Still, there have been tense moments. On the night that Trump ordered a strike against Iran for its downing of an unmanned US drone — but then abruptly called it off — the pilots, sailors and Marines on the Abraham Lincoln got ready for action.

“I stayed on shift that night,” said Reed, the fighter pilot. “You’re preparing for the offensive but also have to be ready to play defense.” He likened it to being in “the eye of the tiger.”

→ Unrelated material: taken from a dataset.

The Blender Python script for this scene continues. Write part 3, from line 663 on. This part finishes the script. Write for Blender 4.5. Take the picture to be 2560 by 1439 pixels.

An F/A-18 Super Hornet is catapulted from the flight deck of the USS Abraham Lincoln, an aircraft carrier, in the North Arabian Sea, on Aug. 10, 2019. The Navy has carried out the order of its commander in chief to counter Iran in the Middle East, but in the least provocative way. "Anytime a carrier moves close to shore, and especially into confined waters, the danger to the ship goes up significantly,” said James Stavridis, a retired admiral and former supreme allied commander for the North Atlantic Treaty Organization. (Bryan Denton/The New York Times)

The ship was prepared to launch strikes on Iranian targets on the ground. Enlisted sailors and officers had rehearsed and drilled countless times, but suddenly this was the real thing.

“You could feel the stress in the younger sailors,” Reed said.

In the carrier’s command centre, Boyle and the ship’s officers were waiting, too.

“All the systems were on; all the lights were green; we were waiting for the order,” he recalled. “And the order didn’t come.”

The president had changed his mind. It was early morning in the North Arabian Sea when the Lincoln got the call from headquarters in Bahrain to stand down.

“Relief? Yeah,” Boyle said. “Whatever caused us not to have to push the button, we’re happy.”